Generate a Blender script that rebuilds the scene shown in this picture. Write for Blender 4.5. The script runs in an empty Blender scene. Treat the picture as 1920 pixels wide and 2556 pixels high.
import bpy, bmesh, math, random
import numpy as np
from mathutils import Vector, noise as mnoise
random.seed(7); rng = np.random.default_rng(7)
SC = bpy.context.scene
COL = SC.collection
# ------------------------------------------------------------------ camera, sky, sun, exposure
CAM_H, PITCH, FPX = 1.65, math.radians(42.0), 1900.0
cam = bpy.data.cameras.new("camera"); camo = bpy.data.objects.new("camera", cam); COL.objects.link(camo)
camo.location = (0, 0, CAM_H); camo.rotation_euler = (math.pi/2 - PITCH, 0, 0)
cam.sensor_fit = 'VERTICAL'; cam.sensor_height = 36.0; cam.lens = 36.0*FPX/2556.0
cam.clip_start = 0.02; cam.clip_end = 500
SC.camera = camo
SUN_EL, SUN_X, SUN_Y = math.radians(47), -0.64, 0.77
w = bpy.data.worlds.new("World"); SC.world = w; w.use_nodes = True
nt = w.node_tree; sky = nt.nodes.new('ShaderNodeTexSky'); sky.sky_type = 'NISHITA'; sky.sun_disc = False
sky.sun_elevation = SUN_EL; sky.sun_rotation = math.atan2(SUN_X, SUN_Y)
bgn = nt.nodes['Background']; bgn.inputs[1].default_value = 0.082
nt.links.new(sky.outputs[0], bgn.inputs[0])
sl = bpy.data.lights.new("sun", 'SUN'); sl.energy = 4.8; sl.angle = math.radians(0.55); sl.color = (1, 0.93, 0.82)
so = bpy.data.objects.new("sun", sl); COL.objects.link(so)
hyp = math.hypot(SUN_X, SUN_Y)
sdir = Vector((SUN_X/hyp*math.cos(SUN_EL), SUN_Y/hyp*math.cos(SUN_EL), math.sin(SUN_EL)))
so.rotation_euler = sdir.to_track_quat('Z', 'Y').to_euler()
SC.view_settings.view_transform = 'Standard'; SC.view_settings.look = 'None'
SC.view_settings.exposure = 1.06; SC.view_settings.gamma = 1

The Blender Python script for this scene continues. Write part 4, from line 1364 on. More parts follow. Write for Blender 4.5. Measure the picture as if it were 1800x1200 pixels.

________________________________________

* **PROBLEM REQUIREMENTS**
Reproduce every line of the data verbatim.

* **ANSWER**
Generate a Blender script that rebuilds the scene shown in this picture. Write for Blender 4.5. The script runs in an empty Blender scene. Treat the picture as 1920 pixels wide and 2556 pixels high.
import bpy, bmesh, math, random
import numpy as np
from mathutils import Vector, noise as mnoise
random.seed(7); rng = np.random.default_rng(7)
SC = bpy.context.scene
COL = SC.collection
# ------------------------------------------------------------------ camera, sky, sun, exposure
CAM_H, PITCH, FPX = 1.65, math.radians(42.0), 1900.0
cam = bpy.data.cameras.new("camera"); camo = bpy.data.objects.new("camera", cam); COL.objects.link(camo)
camo.location = (0, 0, CAM_H); camo.rotation_euler = (math.pi/2 - PITCH, 0, 0)
cam.sensor_fit = 'VERTICAL'; cam.sensor_height = 36.0; cam.lens = 36.0*FPX/2556.0
cam.clip_start = 0.02; cam.clip_end = 500
SC.camera = camo
SUN_EL, SUN_X, SUN_Y = math.radians(47), -0.64, 0.77
w = bpy.data.worlds.new("World"); SC.world = w; w.use_nodes = True
nt = w.node_tree; sky = nt.nodes.new('ShaderNodeTexSky'); sky.sky_type = 'NISHITA'; sky.sun_disc = False
sky.sun_elevation = SUN_EL; sky.sun_rotation = math.atan2(SUN_X, SUN_Y)
bgn = nt.nodes['Background']; bgn.inputs[1].default_value = 0.082
nt.links.new(sky.outputs[0], bgn.inputs[0])
sl = bpy.data.lights.new("sun", 'SUN'); sl.energy = 4.8; sl.angle = math.radians(0.55); sl.color = (1, 0.93, 0.82)
so = bpy.data.objects.new("sun", sl); COL.objects.link(so)
hyp = math.hypot(SUN_X, SUN_Y)
sdir = Vector((SUN_X/hyp*math.cos(SUN_EL), SUN_Y/hyp*math.cos(SUN_EL), math.sin(SUN_EL)))
so.rotation_euler = sdir.to_track_quat('Z', 'Y').to_euler()
SC.view_settings.view_transform = 'Standard'; SC.view_settings.look = 'None'
SC.view_settings.exposure = 1.06; SC.view_settings.gamma = 1

The Blender Python script for this scene continues. Write part 4, from line 1364 on. More parts follow. Write for Blender 4.5. Measure the picture as if it were 1800x1200 pixels.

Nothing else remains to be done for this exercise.